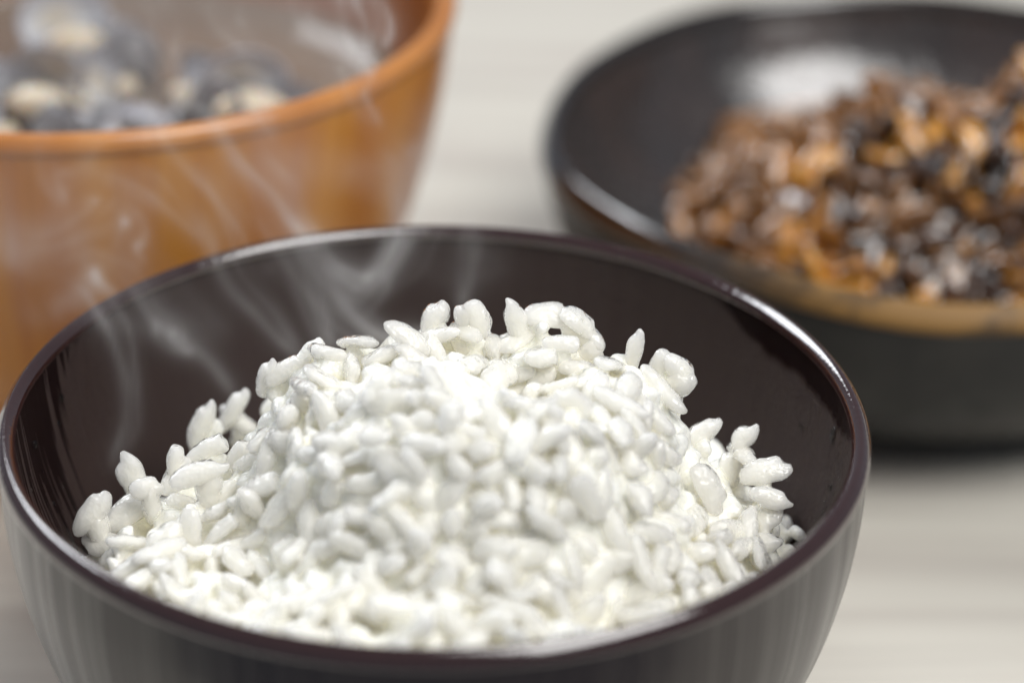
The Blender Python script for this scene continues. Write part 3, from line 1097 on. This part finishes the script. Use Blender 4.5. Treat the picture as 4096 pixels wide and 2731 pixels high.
def steam_object(name, lo, hi, grid, mat, label):
    """a fog volume whose density comes from a grid of numbers held on the object's own points"""
    nx, ny, nz_ = grid.shape
    me_ = bpy.data.meshes.new(name)
    me_.vertices.add(grid.size)
    X = np.linspace(lo[0], hi[0], nx)
    Y = np.linspace(lo[1], hi[1], ny)
    Z = np.linspace(lo[2], hi[2], nz_)
    co = np.stack(np.meshgrid(X, Y, Z, indexing='ij'), -1).reshape(-1, 3) * MM
    me_.vertices.foreach_set("co", co.astype(np.float32).ravel())
    at = me_.attributes.new("amount", 'FLOAT', 'POINT')
    at.data.foreach_set("value", grid.astype(np.float32).ravel())
    me_.update()
    o_ = link(name, me_)
    ng = bpy.data.node_groups.new(name, 'GeometryNodeTree')
    ng.interface.new_socket("Geometry", in_out='INPUT', socket_type='NodeSocketGeometry')
    ng.interface.new_socket("Geometry", in_out='OUTPUT', socket_type='NodeSocketGeometry')
    N, L = ng.nodes, ng.links
    gi_, go_ = N.new('NodeGroupInput'), N.new('NodeGroupOutput')
    pos = N.new('GeometryNodeInputPosition')
    sep = N.new('ShaderNodeSeparateXYZ')
    L.new(pos.outputs[0], sep.inputs[0])
    ids = []
    for a, cnt in zip(range(3), (nx, ny, nz_)):
        mr = N.new('ShaderNodeMapRange')
        L.new(sep.outputs[a], mr.inputs['Value'])
        mr.inputs['From Min'].default_value = lo[a] * MM
        mr.inputs['From Max'].default_value = hi[a] * MM
        mr.inputs['To Min'].default_value = 0
        mr.inputs['To Max'].default_value = cnt - 1
        rd = N.new('ShaderNodeMath')
        rd.operation = 'ROUND'
        L.new(mr.outputs[0], rd.inputs[0])
        ids.append(rd.outputs[0])

    def ma(a, mul, b):
        m_ = N.new('ShaderNodeMath')
        m_.operation = 'MULTIPLY_ADD'
        L.new(a, m_.inputs[0])
        m_.inputs[1].default_value = mul
        L.new(b, m_.inputs[2])
        return m_.outputs[0]
    idx = ma(ma(ids[0], ny, ids[1]), nz_, ids[2])
    na_ = N.new('GeometryNodeInputNamedAttribute')
    na_.data_type = 'FLOAT'
    na_.inputs['Name'].default_value = "amount"
    si = N.new('GeometryNodeSampleIndex')
    si.data_type, si.domain = 'FLOAT', 'POINT'
    L.new(gi_.outputs[0], si.inputs['Geometry'])
    L.new(na_.outputs['Attribute'], si.inputs['Value'])
    L.new(idx, si.inputs['Index'])
    vc = N.new('GeometryNodeVolumeCube')
    L.new(si.outputs[0], vc.inputs['Density'])
    vc.inputs['Min'].default_value = [a * MM for a in lo]
    vc.inputs['Max'].default_value = [a * MM for a in hi]
    for nm, cnt in zip(('Resolution X', 'Resolution Y', 'Resolution Z'), (nx, ny, nz_)):
        vc.inputs[nm].default_value = cnt
    sm = N.new('GeometryNodeSetMaterial')
    sm.inputs['Material'].default_value = mat
    L.new(vc.outputs[0], sm.inputs[0])
    L.new(sm.outputs[0], go_.inputs[0])
    me_.materials.append(mat)
    o_.modifiers.new("fog", 'NODES').node_group = ng
    return tag(o_, label, "steam", kind='stuff')


# each wisp: spine points (mm), width of the sheet, strength, number of filaments, 1 = diffuse
WISPS = [
    ([(-17.6, 5.0, 69.3), (-20.3, 7.3, 71.7), (-23.0, 9.6, 75.1), (-26.1, 11.9, 78.4), (-27.1, 14.1, 81.2), (-29.8, 16.4, 85.2), (-33.4, 18.7, 89.2), (-38.2, 21.0, 92.6)], 6, 1, 26, 0),
    ([(0.4, 5.0, 72.8), (-6.0, 7.2, 70.8), (-10.2, 9.5, 71.4), (-14.1, 11.8, 74.1), (-17.7, 14.0, 78.2), (-20.0, 16.2, 81.6), (-21.7, 18.5, 87.6), (-24.7, 20.8, 93.0), (-30.1, 23.0, 97.0)], 5, 1.5, 34, 0),
    ([(-13.5, 5.0, 71.1), (-16.2, 7.3, 72.7), (-18.3, 9.7, 77.1), (-20.4, 12.0, 82.3), (-23.7, 14.3, 87.0), (-27.9, 16.7, 90.3), (-32.7, 19.0, 92.3)], 4, 1.3, 24, 0),
    ([(-16.0, 15.0, 79.0), (-13.8, 16.1, 74.9), (-10.6, 17.3, 72.8), (-7.4, 18.4, 74.9), (-5.1, 19.6, 78.6), (-4.5, 20.7, 83.7), (-6.6, 21.9, 88.3), (-9.0, 23.0, 92.3)], 6, 1.7, 30, 0),
    ([(-4.5, 13.0, 83.5), (-7.2, 14.0, 79.7), (-9.3, 15.0, 75.2), (-12.4, 16.0, 72.0), (-15.4, 17.0, 73.4)], 4, 1, 18, 0),
    ([(3.0, 7.0, 76.2), (3.9, 9.7, 79.5), (4.5, 12.3, 81.4), (5.9, 15.0, 83.4)], 3, 0.8, 12, 0),
    ([(-42.5, -3.0, 55.0), (-41.3, -1.0, 59.9), (-40.5, 1.0, 65.5), (-41.1, 3.0, 70.3), (-42.2, 5.0, 75.1), (-44.0, 7.0, 79.2), (-45.1, 9.0, 80.7)], 3, 1, 14, 0),
    ([(-26.1, 1.0, 64.4), (-29.6, 3.0, 68.5), (-33.2, 5.0, 71.0), (-35.0, 7.0, 74.2), (-37.4, 9.0, 77.7), (-41.0, 11.0, 80.5), (-45.8, 13.0, 83.9)], 4, 1.2, 20, 0),
    ([(-31.8, 3.0, 69.8), (-34.0, 4.3, 71.0), (-34.6, 5.7, 73.6), (-33.2, 7.0, 76.2)], 4, 1, 14, 0),
    ([(-24.2, 11.0, 80.2), (-28.3, 13.4, 86.7), (-32.5, 15.8, 90.6), (-36.7, 18.2, 93.2), (-39.8, 20.6, 95.9), (-41.7, 23.0, 98.6)], 1.6, 1.4, 8, 0),
    ([(-17.9, 13.0, 81.9), (-21.5, 16.0, 86.2), (-26.3, 19.0, 91.2), (-31.2, 22.0, 96.1), (-34.9, 25.0, 99.8)], 2, 1.1, 8, 0),
    ([(-30.7, 13.0, 81.0), (-35.4, 15.0, 86.4), (-39.6, 17.0, 88.6), (-45.7, 19.0, 90.1)], 3, 0.8, 10, 0),
    ([(-41.3, 5.0, 77.7), (-43.8, 5.5, 79.0), (-44.9, 6.0, 80.6), (-43.5, 6.5, 82.0), (-41.9, 7.0, 81.2)], 3, 2, 14, 0),
    ([(-11.0, 23.0, 105.5), (-11.2, 24.3, 108.7), (-11.6, 25.7, 112.5), (-11.8, 27.0, 115.0)], 2, 1.6, 7, 0),
    ([(-9.8, 23.0, 106.2), (-8.9, 24.3, 109.4), (-9.7, 25.7, 112.5), (-9.9, 27.0, 115.1)], 1.5, 1.3, 5, 0),
    ([(-7.8, 23.0, 106.5), (-7.1, 24.3, 109.1), (-8.3, 25.7, 111.9), (-8.6, 27.0, 115.1)], 1.2, 1.2, 4, 0),
    ([(-14.7, 23.0, 106.7), (-16.0, 25.0, 109.6), (-14.9, 27.0, 113.1)], 2, 0.6, 5, 0),
    ([(-58.8, 9.0, 86.9), (-53.7, 10.6, 81.7), (-47.5, 12.2, 81.7), (-42.9, 13.8, 84.9), (-38.8, 15.4, 89.4), (-39.4, 17.0, 94.3)], 13, 1, 50, 1),
    ([(-55.9, 9.0, 79.2), (-56.3, 11.0, 86.0), (-57.4, 13.0, 92.6), (-56.9, 15.0, 96.8)], 10, 0.8, 30, 1),
    ([(-25.9, 11.0, 82.7), (-30.6, 13.5, 86.6), (-34.2, 16.0, 90.5), (-39.1, 18.5, 91.8), (-44.1, 21.0, 92.5)], 14, 0.9, 50, 1),
    ([(-4.6, 15.0, 87.0), (-7.6, 17.0, 90.5), (-12.3, 19.0, 93.3), (-18.3, 21.0, 93.6), (-23.1, 23.0, 93.9)], 12, 0.8, 40, 1),
    ([(-0.6, 17.0, 95.1), (-3.5, 18.5, 90.5), (-5.4, 20.0, 95.6), (-3.1, 21.5, 101.3), (-2.0, 23.0, 106.9)], 10, 0.7, 36, 1),
    ([(-17.9, 15.0, 88.0), (-21.6, 17.7, 89.9), (-24.1, 20.3, 93.2), (-26.5, 23.0, 97.7)], 12, 0.7, 36, 1),
    ([(-50.7, 3.0, 73.3), (-52.5, 5.0, 77.4), (-49.7, 7.0, 81.6), (-46.4, 9.0, 83.3)], 8, 0.5, 20, 1),
    ([(-27.8, 3.0, 71.2), (-33.1, 6.3, 75.9), (-39.2, 9.7, 79.2), (-44.1, 13.0, 81.4)], 12, 0.6, 36, 1),
    ([(-10.8, 9.0, 74.9), (-14.3, 11.0, 77.8), (-17.9, 13.0, 81.9), (-21.5, 15.0, 83.5)], 14, 0.6, 36, 1),
    ([(10.1, 17.0, 77.9), (4.2, 18.3, 77.8), (-0.6, 19.7, 79.0), (-6.6, 21.0, 79.6)], 9, 0.35, 24, 1),
    ([(-38.6, 11.0, 96.4), (-40.8, 12.5, 100.7), (-39.7, 14.0, 105.6), (-41.9, 15.5, 110.4), (-40.7, 17.0, 115.8)], 7, 1, 22, 0),
    ([(-33.6, 15.0, 104.0), (-36.4, 16.3, 108.3), (-35.8, 17.7, 113.3), (-37.5, 19.0, 116.3)], 6, 0.9, 18, 0),
    ([(-48.6, 7.0, 89.9), (-50.8, 8.5, 94.8), (-48.5, 10.0, 99.7), (-51.2, 11.5, 105.8), (-49.9, 13.0, 112.4)], 7, 0.9, 20, 0),
    ([(-21.4, 17.0, 94.7), (-23.7, 18.0, 99.9), (-22.5, 19.0, 105.1), (-24.8, 20.0, 110.1), (-23.6, 21.0, 114.6)], 6, 0.8, 18, 0),
    ([(-53.7, 5.0, 85.1), (-48.7, 6.0, 85.7), (-45.0, 7.0, 88.1), (-44.1, 8.0, 91.4), (-47.0, 9.0, 93.4)], 6, 1.1, 22, 0),
    ([(-38.5, 5.0, 81.6), (-40.8, 6.3, 84.7), (-39.7, 7.7, 87.9), (-42.0, 9.0, 91.0)], 4, 1, 14, 0),
    ([(-8.2, 19.0, 96.0), (-10.6, 20.3, 99.7), (-9.5, 21.7, 103.6), (-11.2, 23.0, 106.7)], 3, 1, 12, 0),
]
VOX = 0.55
lo = np.array([-72.0, -8.0, 48.0])
hi = np.array([24.0, 40.0, 150.0])
shape = tuple(int(v) for v in np.round((hi - lo) / VOX))
sharp, soft = np.zeros(shape), np.zeros(shape)
warp = [waves(500 + i, 9.0) for i in range(3)]
warp2 = [waves(520 + i, 3.2) for i in range(3)]
for wi, (spine, width, strength, nf, diffuse) in enumerate(WISPS):
    r = np.random.default_rng(900 + wi)
    npt = 420
    P = spline_pts(spine, npt)
    T = np.gradient(P, axis=0)
    T /= np.linalg.norm(T, axis=1)[:, None]
    side_ = np.cross(T, np.array([0.25, 1.0, 0.1]))
    side_ /= np.linalg.norm(side_, axis=1)[:, None] + 1e-6
    dep = np.cross(T, side_)
    t = np.linspace(0, 1, npt)
    fade = np.clip(t / 0.10, 0, 1) * np.clip((1 - t) / 0.30, 0, 1) ** 0.8
    spread = 0.25 + 0.9 * np.clip(t / 0.55, 0, 1) ** 0.8
    seglen = np.linalg.norm(np.diff(P, axis=0), axis=1).sum() / npt
    ws = np.clip(r.gamma(1.1, 1.0, nf), 0, 4)
    for f in range(nf):
        u = r.uniform(-0.5, 0.5) if f > 1 else (-0.5, 0.42)[f]
        off = (side_ * (u * width * spread)[:, None] + dep * (r.normal(0, 0.16) * width * spread)[:, None])
        Q = P + off
        Q = Q + np.stack([w_(Q) for w_ in warp], 1) * (2.3 * t)[:, None] + np.stack([w_(Q) for w_ in warp2], 1) * (0.5 + 0.8 * t)[:, None]
        amp = ws[f] * strength / nf * fade * (0.6 + 0.4 * np.sin(t * r.uniform(4, 12) + r.uniform(0, 6)))
        g = (Q - lo) / (hi - lo) * (np.array(shape) - 1)
        i0 = np.floor(g).astype(int)
        fr = g - i0
        ok = ((i0 >= 0) & (i0 < np.array(shape) - 1)).all(1)
        i0, fr, am = i0[ok], fr[ok], amp[ok] * seglen
        dst = soft if diffuse else sharp
        for dx in (0, 1):
            for dy in (0, 1):
                for dz in (0, 1):
                    wgt = (fr[:, 0] if dx else 1 - fr[:, 0]) * (fr[:, 1] if dy else 1 - fr[:, 1]) * (fr[:, 2] if dz else 1 - fr[:, 2])
                    np.add.at(dst, (i0[:, 0] + dx, i0[:, 1] + dy, i0[:, 2] + dz), am * wgt)
grid = gauss_blur(sharp, 0.7) * 1.05 + gauss_blur(sharp, 2.2) * 0.9 + gauss_blur(soft, 3.6) * 3.2 + gauss_blur(soft, 1.2) * 1.3
m_ = np.ones(shape)
for ax in range(3):                                    # nothing at the faces of the domain
    e = np.minimum(np.arange(shape[ax]), np.arange(shape[ax])[::-1]) / 5.0
    m_ *= np.clip(e, 0, 1).reshape([-1 if a == ax else 1 for a in range(3)])
grid *= m_
grid /= VOX ** 2
steam_object("steam", lo, hi, grid, mat_steam("rice_steam", 500.0), "thin streaky steam rising from the hot rice and drifting left over the orange bowl")

# thin steam lying over the soup
lo2 = np.array([-122.0, 66.0, 52.0])
hi2 = np.array([-4.0, 182.0, 120.0])
shape2 = (59, 58, 34)
G = np.stack(np.meshgrid(*[np.linspace(a, b, c) for a, b, c in zip(lo2, hi2, shape2)], indexing='ij'), -1).reshape(-1, 3)
f1, f2 = waves(610, 16.0), waves(611, 7.0)
Gs = G * np.array([1, 1, 0.55])
d = np.clip(0.55 + 0.45 * f1(Gs) + 0.3 * f2(Gs), 0, 2)
rad = np.hypot(G[:, 0] + 63.4, G[:, 1] - 124.6)
d *= np.clip((57 - rad) / 14, 0, 1) * np.clip((G[:, 2] - 52) / 4, 0, 1) * np.clip((118 - G[:, 2]) / 50, 0, 1)
steam_object("steam", lo2, hi2, d.reshape(shape2), mat_steam("soup_steam", 6.0), "faint steam hanging over the clams and broth of the orange bowl")
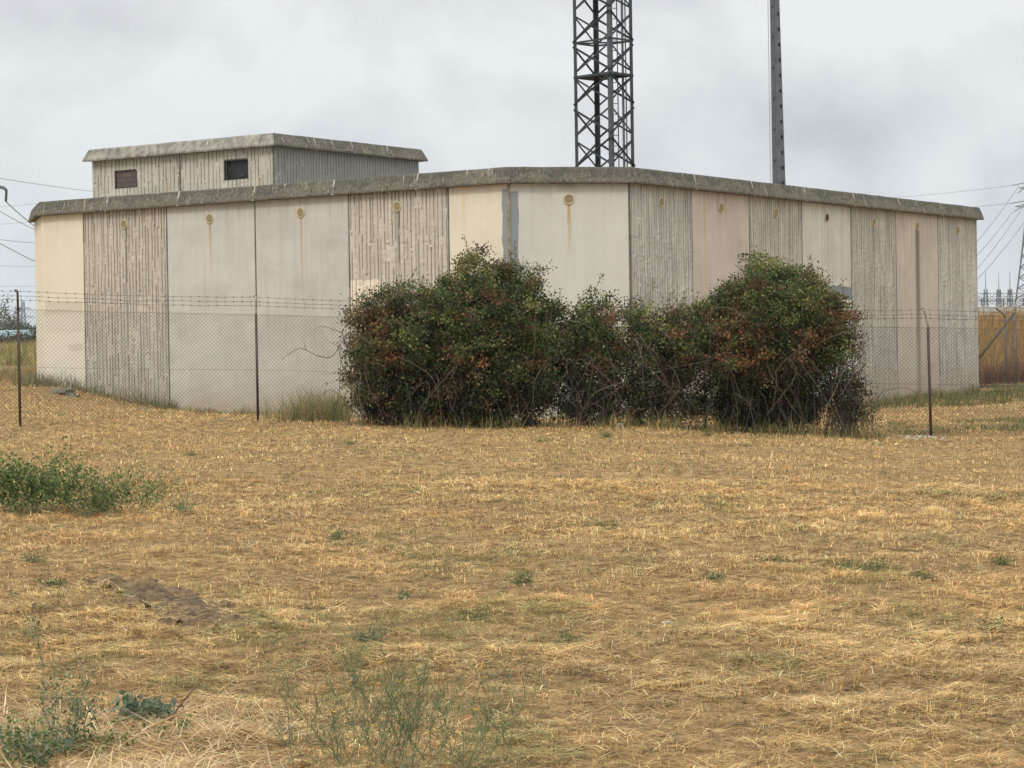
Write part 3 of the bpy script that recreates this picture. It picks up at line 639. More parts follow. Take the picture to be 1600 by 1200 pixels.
# green growth at the foot of the right face: along the wall from B to Rend, and the verge beyond
def wall_zone(n, s0, s1, org, dr, nrm, w0, w1, h0, h1, cols, wd, name, label, cat, lean=.4, fade=1.):
    s = rng.uniform(s0, s1, n); wv = w0+(w1-w0)*rng.random(n)**fade
    x = org[0]+dr[0]*s+nrm[0]*wv; y = org[1]+dr[1]*s+nrm[1]*wv
    den = fbm(x*1.7+11, y*1.7+3, 3); k = rng.random(n) < np.clip((den-.33)*4, .05, 1); x, y, den = x[k], y[k], den[k]; n = len(x)
    o = blades(np.stack([x, y, terrain(x, y)-.01], 1), rng.uniform(0, 6.28, n), np.abs(rng.normal(0, lean, n)), rng.uniform(h0, h1, n)*(.15+3.2*np.clip(den-.3, 0, 1)), np.full(n, wd)*rng.uniform(.6, 1.4, n), rng.uniform(0, .7, n), pal(cols, rng.integers(0, len(cols), n)), name, leaf_m)
    return tag(o, label, cat, kind='stuff')
wall_zone(22000, 7.5, 22, B, Rd, nR, .05, 3.4, .01, .25, [(.085, .115, .04), (.12, .15, .05), (.065, .09, .035), (.24, .20, .08), (.40, .30, .13)], .012, 'green_grass', 'green grass strip at the foot of the right hand wall', 'grass', fade=1.2)
wall_zone(2600, PL+WL*2.9, lenL+.5, A, Ld, nL, .02, .9, .08, .36, [(.15, .165, .09), (.20, .20, .11), (.11, .135, .065), (.30, .25, .13)], .009, 'wall_weeds', 'grey green weeds at the foot of the cream end wall', 'weeds', fade=2.)
wall_zone(5000, PL, PL+WL*3, A, Ld, nL, .02, .8, .05, .18, [(.34, .26, .12), (.16, .16, .07), (.42, .32, .15)], .008, 'wall_weeds', 'short dry weeds at the foot of the grey wall panels', 'weeds', fade=2.)
tuft_zone(1900, 412, 545, 37.0, 38.3, .25, .62, [(.24, .23, .10), (.34, .28, .12), (.15, .17, .07), (.44, .33, .15)], .010, 'tall_grass', 'tall yellowing grass clump between the fence post and the bush', 'grass', 1.2)
tuft_zone(3800, 545, 1380, 34.5, 35.6, .04, .36, [(.36, .26, .11), (.15, .17, .06), (.28, .19, .08), (.09, .12, .04)], .009, 'bush_foot_grass', 'mixed dry and green grass along the foot of the bushes', 'grass', 2.6, .95)
tuft_zone(9000, 1385, 1600, 36.4, 41, .03, .12, [(.13, .15, .06), (.30, .23, .1), (.18, .18, .07)], .009, 'green_grass', 'short greenish grass behind the right fence post', 'grass', 1.2)
tuft_zone(46000, 1490, 1720, 64, 112, .30, 1.15, DRYT, .022, 'tall_dry_grass', 'tall golden brown dry grass bank beyond the back fence', 'grass', 1.3, .3)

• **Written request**
Using the entries above, find all lines with "this". Copy them.

• **Task solution**
The Blender Python script for this scene continues. Write part 3, from line 1097 on. This part finishes the script. Use Blender 4.5. Treat the picture as 4096 pixels wide and 2731 pixels high.
Write part 3 of the bpy script that recreates this picture. It picks up at line 639. More parts follow. Take the picture to be 1600 by 1200 pixels.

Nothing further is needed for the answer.